GR 37331; (March, 1933) (Digest)
G.R. No. 37331; March 18, 1933
FRED M. HARDEN, et al., plaintiffs-appellants, vs. BENGUET CONSOLIDATED MINING COMPANY, et al., defendants-appellees.
FACTS
Plaintiffs, stockholders of Balatoc Mining Company, sued to annul a contract dated March 9, 1927, between Balatoc and Benguet Consolidated Mining Company, and the issuance of 600,000 shares of Balatoc stock to Benguet. The contract required Benguet to develop Balatoc’s mining property and construct a milling plant in exchange for the shares. Benguet completed the work, spending over P1.4 million, and received the shares. After the development proved successful and Balatoc’s stock value increased, plaintiffs filed suit, arguing that Benguet, as a mining corporation, was prohibited by law from holding an interest in another mining corporation under Section 75 of the Philippine Bill of 1902.
ISSUE
Do the plaintiffs, as private stockholders, have a right of action to annul the contract and the issuance of shares based on an alleged statutory prohibition against a mining corporation holding an interest in another mining corporation?
RULING
No. The Court affirmed the dismissal of the complaint. The prohibition in Section 75 of the Philippine Bill is a public statute designed for the protection of the state and the general public, not for the benefit of individual stockholders.
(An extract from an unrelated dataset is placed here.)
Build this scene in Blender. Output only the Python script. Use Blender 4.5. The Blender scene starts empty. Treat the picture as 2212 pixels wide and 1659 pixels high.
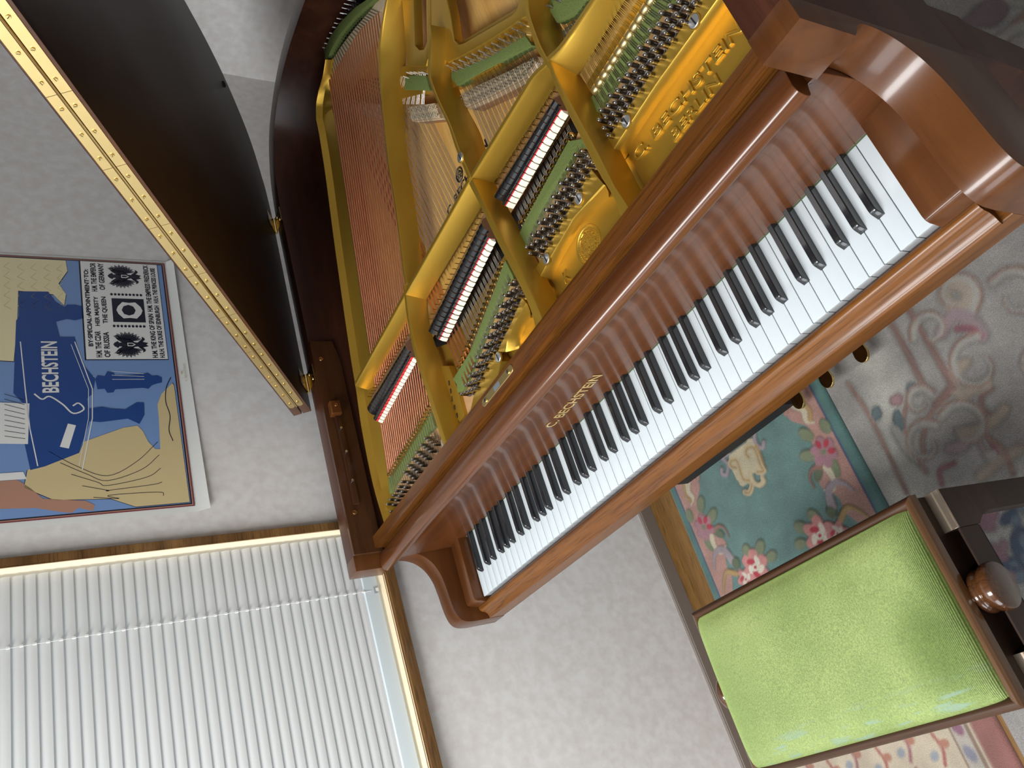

A violation of such a statutory prohibition does not give a private right of action to annul the contract or the corporate acts in question. The right to assail the transaction for illegality belongs exclusively to the state, through a direct proceeding instituted by the government (e.g., by the Attorney General). Since the plaintiffs are private parties and not the state, they have no standing to sue on this ground. The Court therefore did not reach the question of whether Benguet, organized as a sociedad anonima under Spanish law, is a “corporation” within the meaning of the prohibition.